At this point, other employees at the company catch wind of what is going on and decide to pre-emptively revert away from some of the changes that had been made in violation of the bylaws and to stop working with the rogue employees. However, they soon find themselves labelled as the upstart with shareholders seeing the company being operated by the rogue employees with new bylaws as the original. The new bylaws end up crippling the progress of the rogue company, but the hype machine drives up the share value. The original company returns to smooth operation and progresses, but absent its track record of success as BitCorp, they are widely seen as a risky upstart unlikely to succeed next to the existing behemoth, and are also considered to be a fraud for claiming to be the original. At the time of the exchange collusion, the company was worth about $10B. Now, the company with the fraudulent cap table is worth $300B and the original company is worth around $5B. 

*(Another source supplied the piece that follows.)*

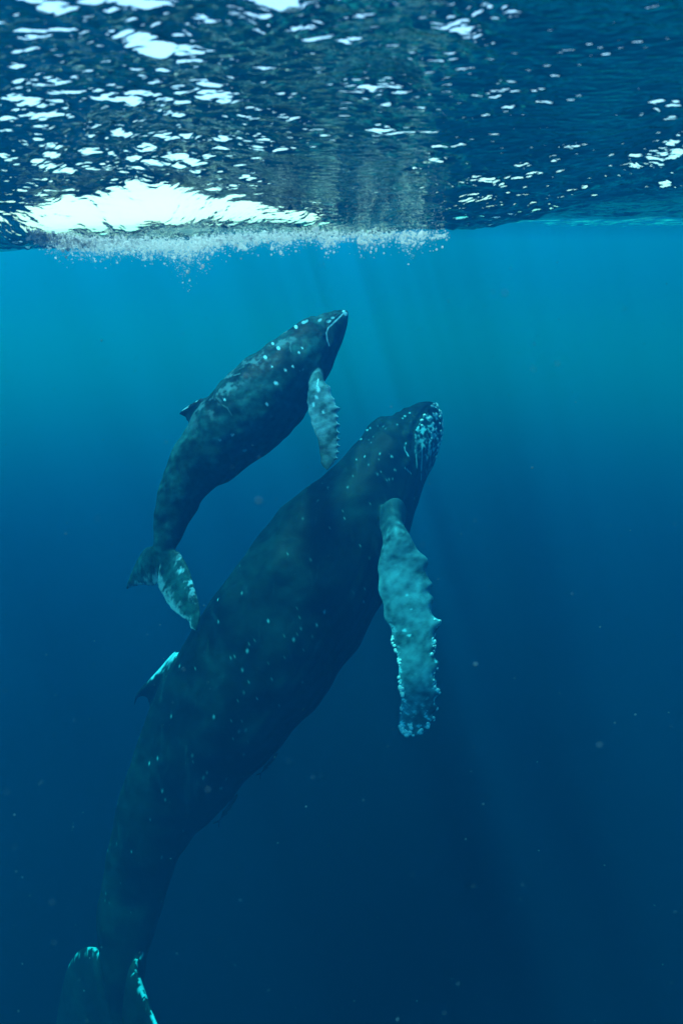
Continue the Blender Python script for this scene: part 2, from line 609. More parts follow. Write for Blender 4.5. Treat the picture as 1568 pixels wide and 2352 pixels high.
def paint_spots(white, px, near, spots, rad, stretch, ang, val=1.0, seed=0):
    r = np.random.default_rng(seed)
    for (sx, sy) in spots:
        k = r.uniform(0.6, 1.25)
        a = ang + r.normal(0, 0.25)
        dx = px[:, 0] - sx; dy = px[:, 1] - sy
        p = dx * math.cos(a) + dy * math.sin(a); q = -dx * math.sin(a) + dy * math.cos(a)
        d = np.hypot(p / stretch, q) / (rad * k)
        white[near] = np.maximum(white[near], (val * r.uniform(0.65, 1.0) * sstep(1.25, 0.6, d))[near])


def paint_line(white, px, near, pts, rad, val):
    pts = np.asarray(pts, float)
    best = np.full(len(px), 1e9)
    for a, b in zip(pts[:-1], pts[1:]):
        ab = b - a
        s = np.clip(((px - a) @ ab) / (ab @ ab), 0, 1)
        best = np.minimum(best, np.linalg.norm(px - (a + s[:, None] * ab), axis=1))
    white[near] = np.maximum(white[near], (val * sstep(rad * 1.3, rad * 0.4, best))[near])


def edge_pts(pairs, depth):
    pairs = np.array([[*a, *b] for a, b in pairs], float)
    dl = np.array([x[0] if isinstance(x, tuple) else x for x in depth], float)
    dt = np.array([x[1] if isinstance(x, tuple) else x for x in depth], float)
    return at_np(pairs[:, :2], dl), at_np(pairs[:, 2:], dt)


# ---- calf
CALF = dict(
    pairs=[((796, 713), (799, 718)), ((788, 712), (799, 730)), ((770, 714), (796, 752)), ((745, 721), (787, 780)), ((718, 731), (776, 807)),
           ((690, 743), (764, 838)), ((660, 762), (750, 868)), ((625, 786), (733, 900)), ((588, 811), (714, 931)), ((553, 836), (693, 960)),
           ((518, 869), (664, 997)), ((485, 903), (629, 1028)), ((455, 938), (593, 1054)), ((434, 972), (558, 1080)), ((416, 1005), (527, 1104)),
           ((397, 1038), (500, 1118)), ((381, 1074), (475, 1140)), ((366, 1118), (452, 1175)), ((357, 1162), (433, 1206)), ((353, 1202), (418, 1233)),
           ((352, 1237), (405, 1256)), ((355, 1268), (395, 1280)), ((359, 1298), (384, 1306)), ((363, 1328), (374, 1332))],
    depth=([0, 0.3, 0.7, 1.0], [8.9, 8.7, 8.55, 8.5]),
    width=([0, 0.06, 0.15, 0.3, 0.5, 0.7, 0.85, 0.95, 1.0], [0.95, 0.92, 0.90, 0.95, 0.92, 0.80, 0.62, 0.55, 0.5]),
    res=(460, 168), length=4.8, mouth_t=0.105, mouth=([0, 0.05, 0.08, 0.095, 0.115], [0.30, 0.10, 0.02, -0.22, -0.75]), pleat=0.095,
    bumps=[(0.125, 1.0, 0.022, 0.30, 0.03), (0.118, -0.25, 0.010, 0.12, 0.02)], knobs=34, knob_size=0.030, seed=4, roll=-9)

ADULT = dict(
    pairs=[((1000, 927), (1005, 932)), ((990, 924), (1010, 950)), ((966, 924), (1013, 985)), ((935, 938), (1006, 1026)), ((902, 956), (991, 1066)),
           ((868, 969), (976, 1100)), ((840, 994), (962, 1137)), ((808, 1024), (950, 1177)), ((772, 1066), (938, 1222)), ((732, 1102), (920, 1272)),
           ((690, 1127), (900, 1320)), ((650, 1160), (878, 1364)), ((612, 1205), (850, 1421)), ((573, 1257), (815, 1484)), ((530, 1317), (775, 1547)),
           ((490, 1374), (733, 1608)), ((452, 1434), (690, 1660)), ((420, 1482), (645, 1714)), ((392, 1534), (600, 1758)), ((364, 1586), (560, 1794)),
           ((340, 1635), (526, 1836)), ((319, 1690), (490, 1869)), ((298, 1758), (455, 1908)), ((277, 1834), (424, 1953)), ((258, 1901), (400, 2000)),
           ((241, 1968), (382, 2046)), ((229, 2049), (366, 2102)), ((223, 2120), (350, 2160)), ((227, 2177), (338, 2203)), ((238, 2250), (326, 2264)),
           ((250, 2310), (314, 2320)), ((262, 2375), (304, 2382)), ((274, 2435), (296, 2439))],
    depth=([0, 0.1, 0.3, 0.6, 1.0], [13.0, 12.6, 12.0, 11.7, 11.5]),
    width=([0, 0.05, 0.12, 0.3, 0.5, 0.7, 0.85, 0.95, 1.0], [0.95, 0.95, 0.92, 0.95, 0.92, 0.80, 0.62, 0.52, 0.5]),
    res=(620, 200), length=13.2, mouth_t=0.085, mouth=([0, 0.045, 0.065, 0.080, 0.095], [0.42, 0.20, 0.05, -0.25, -0.75]), pleat=0.21,
    bumps=[(0.088, 1.0, 0.018, 0.25, 0.10), (0.100, -0.3, 0.008, 0.10, 0.05)], knobs=60, knob_size=0.065, seed=9, roll=-6)


def finish_whale(name, meshes, mat_, label, cat):
    me = union(meshes, name)
    relax_seams(me)
    me.materials.clear()
    me.materials.append(mat_)
    o = bpy.data.objects.new(name, me)
    link_obj(o, label, cat)
    return o, me


def build_calf():
    body, fr = loft_body(CALF)
    lead = c2([(1328, 588), (1352, 634), (1378, 690), (1399, 738), (1404, 800), (1410, 870), (1411, 930), (1412, 985), (1408, 1040), (1390, 1100), (1352, 1142)])
    trail = c2([(1226, 636), (1223, 690), (1224, 742), (1233, 797), (1248, 850), (1268, 905), (1288, 960), (1298, 1015), (1302, 1062), (1312, 1110), (1340, 1145)])
    root = [(c2([(1318, 500)])[0], c2([(1215, 560)])[0])]
    pr = root + list(zip(lead, trail))
    dp = [8.6, 8.34] + list(np.linspace(8.24, 7.95, 10))
    Ld, Tr = edge_pts(pr, dp)
    flip = loft_fin(Ld, Tr, 230, 56, ([0, 0.12, 0.35, 0.7, 0.95, 1], [0.30, 0.22, 0.15, 0.085, 0.05, 0.04]), 1.0,
                    knobs=[(0.33, 0.030, 0.03), (0.43, 0.018, 0.018), (0.52, 0.018, 0.048), (0.585, 0.014, 0.024), (0.645, 0.014, 0.034), (0.71, 0.014, 0.026), (0.765, 0.01, 0.03), (0.82, 0.01, 0.03), (0.87, 0.009, 0.025), (0.915, 0.008, 0.025)],
                    scallop=0.010, seed=3)
    # far flipper, folded back along the other flank
    C, R, f, u, h, w = (fr[k] for k in ("C", "R", "f", "u", "h", "w"))
    i0, i1 = np.searchsorted(fr["t"], 0.26), np.searchsorted(fr["t"], 0.50)
    s = np.linspace(0, 1, 6)
    far_c = np.stack([np.interp(s, [0, 1], [C[i0][k] - R[i0][k] * w[i0] * 0.85 - u[i0][k] * h[i0] * 0.35, C[i1][k] - R[i1][k] * (w[i1] * 1.05 + 0.25) - u[i1][k] * h[i1] * 0.2]) for k in range(3)], -1)
    wid = np.array([0.20, 0.23, 0.21, 0.17, 0.11, 0.02])
    far = loft_fin(far_c - u[i0] * wid[:, None], far_c + u[i0] * wid[:, None], 80, 30, ([0, 0.3, 1], [0.22, 0.14, 0.04]), 1.0)
    fin_pr = [((492, 935), (452, 990)), ((472, 911), (431, 972)), ((450, 922), (427, 959)), ((433, 932), (421, 955)), ((420, 942), (415, 952)), ((414, 948), (412, 951))]
    Ld, Tr = edge_pts(fin_pr, [8.62] * 6)
    fin = loft_fin(Ld, Tr, 60, 40, ([0, 0.3, 0.8, 1], [0.16, 0.12, 0.06, 0.04]), 2.0)
    rp = [((388, 1222), (367, 1310)), ((396, 1250), (362, 1340)), ((416, 1275), (375, 1367)), ((434, 1308), (390, 1393)), ((445, 1345), (412, 1413)), ((456, 1385), (433, 1427)), ((459, 1422), (441, 1444)), ((454, 1446), (450, 1448))]
    Ld, Tr = edge_pts(rp, [8.5, 8.48, 8.40, 8.3, 8.2, 8.1, 8.02, 8.0])
    rf = loft_fin(Ld, Tr, 120, 48, ([0, 0.2, 0.6, 1], [0.14, 0.11, 0.06, 0.03]), 3.0, scallop=0.012, seed=5)
    lp = [((362, 1222), (372, 1318)), ((352, 1252), (360, 1342)), ((336, 1259), (348, 1345)), ((323, 1275), (334, 1344)), ((310, 1299), (320, 1344)), ((300, 1323), (306, 1347)), ((291, 1351), (293, 1353))]
    Ld, Tr = edge_pts(lp, [8.52, 8.55, 8.65, 8.78, 8.92, 9.05, 9.15])
    lf = loft_fin(Ld, Tr, 110, 48, ([0, 0.2, 0.6, 1], [0.14, 0.11, 0.06, 0.03]), 3.0, scallop=0.012, seed=6)
    m = skin_material("calf_skin", (0.0020, 0.0160, 0.0190), (0.009, 0.072, 0.082), 2.2, 0.012)
    o, me = finish_whale("humpback_calf", [body, flip, far, fin, rf, lf], m,
                         "small humpback whale calf with pale spots, nearest the surface, head up", "whale")
    P = coords(me); px = to_px(P)
    part = np.round(get_attr(me, "part")); ed = get_attr(me, "edge"); al = get_attr(me, "along"); side = get_attr(me, "side")
    ymd = get_attr(me, "ym"); bt = get_attr(me, "bt"); by = get_attr(me, "by")
    white = np.zeros(len(P))
    nb = (part == 0) & (side > -0.1)
    nz = noise3(P, 0.5, 31, 3); nf = noise3(P, 0.14, 32, 3)
    sp = c2([(1005, 352), (1040, 380), (958, 437), (1190, 380), (1168, 407), (1085, 519), (1130, 495), (1000, 498), (1025, 600), (703, 703), (968, 732), (1150, 247)])
    paint_spots(white, px, nb, sp, 3.3, 1.25, 0.6, 1.0, 1)
    paint_spots(white, px, nb, c2([(753, 925), (675, 958), (1380, 190), (1355, 212), (1300, 205), (1200, 218), (1215, 212), (830, 1022)]), 3.6, 1.7, -0.4, 0.55, 2)
    for ln, v in (([(1120, 345), (1112, 372), (1120, 402)], 0.3), ([(690, 735), (720, 755), (747, 798)], 0.3), ([(930, 448), (895, 474)], 0.35), ([(800, 540), (760, 552)], 0.3), ([(1175, 525), (1210, 505)], 0.25)):
        paint_line(white, px, nb, c2(ln), 1.1, v * 0.6)
    dapples = (part == 0)  # sunlit dapples on the upper flank, painted as pale pigment
    white[dapples] = np.maximum(white[dapples], (0.17 * sstep(0.05, 0.6, nz + 0.55 * nf) * sstep(0.0, 0.45, by) * sstep(0.10, 0.2, bt) * sstep(0.62, 0.45, bt))[dapples])
    # lip line
    paint_line(white, px, nb, c2([(1448, 160), (1420, 190), (1385, 222), (1352, 255), (1340, 285), (1345, 325), (1358, 365)]), 1.7, 0.6)
    paint_spots(white, px, nb, c2([(1450, 150), (1462, 165)]), 4.5, 1.3, 0.9, 0.9, 3)
    # rim light painted as pale pigment along the tail stock's ridge
    rim_glint = (part == 0) & (by > 0.965) & (bt > 0.5) & (bt < 0.93)
    white[rim_glint] = np.maximum(white[rim_glint], 0.45 * sstep(-0.1, 0.5, nf[rim_glint]))
    tip = (part == 2) & (ed > 0.72) & (al > 0.55)  # highlight painted on the fin's leading edge near its tip
    white[tip] = np.maximum(white[tip], 0.7 * sstep(-0.3, 0.3, nf[tip]))
    # flipper: pale grey above
    fl = part == 1
    white[fl] = np.maximum(white[fl], np.clip(0.15 + 0.16 * nz[fl] + 0.12 * nf[fl], 0.03, 0.4) * sstep(1.0, 0.55, al[fl] * 0.9))
    white[fl] = np.maximum(white[fl], 0.65 * sstep(0.93, 0.99, ed[fl]) * sstep(0.2, 0.35, al[fl]))
    paint_spots(white, px, fl & (np.ones(len(P), bool)), c2([(1260, 733), (1278, 688), (1290, 640), (1322, 780)]), 4.0, 1.8, 1.2, 0.8, 6)
    paint_line(white, px, fl, c2([(1290, 575), (1283, 612), (1290, 640)]), 1.6, 0.8)
    # flukes: pale worn trailing rim, pale patch on the near lobe
    fk = part == 3
    white[fk] = np.maximum(white[fk], 0.30 * sstep(0.28, 0.02, ed[fk] + 0.22 * nf[fk]))
    nl = fk & (px[:, 0] > 385)
    white[nl] = np.maximum(white[nl], 0.7 * sstep(0.0, 0.6, nf[nl] + nz[nl] * 0.3) * sstep(0.55, 0.85, ed[nl]) * sstep(0.9, 0.5, al[nl]) * sstep(0.22, 0.38, al[nl]))
    set_attr(me, "white", np.clip(white, 0, 1))
    return o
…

So why is this a good analogy? What do database rights have to do with the ownership distribution of a company? Bitcoin was open-sourced. Anyone can start their own instance of Bitcoin. This doesn’t mean that an existing instance of Bitcoin can be copied along with all of the information in that instance of Bitcoin’s blockchain. Even if that were legal, the copy would be an air-drop, newly issued assets which the owners would have to pay taxes on. What is certainly not legal is to make a copy of a database and then claim to be the original database when one is operating under different rules than the original database agreement specified. Since the database was largely used as a record of ownership distribution, copying that ownership distribution and applying it to a new asset and passing off the new asset as the old asset is a criminal offense.

It is hard to know how courts will ultimately view this history. Dr. Wright’s involvement complicates things. Dr. Wright vs the exchanges and the BTC developers implies things that “the people” vs the exchanges and the BTC developers does not. Regardless, “the people” aren’t pursuing the case, and Dr. Wright certainly seems to be. Will the $300B BTC, which in company form would be on the order of Walmart and Nestle, come crashing down as the fraud of the century? It’s a bet I’m willing to make. Should you be?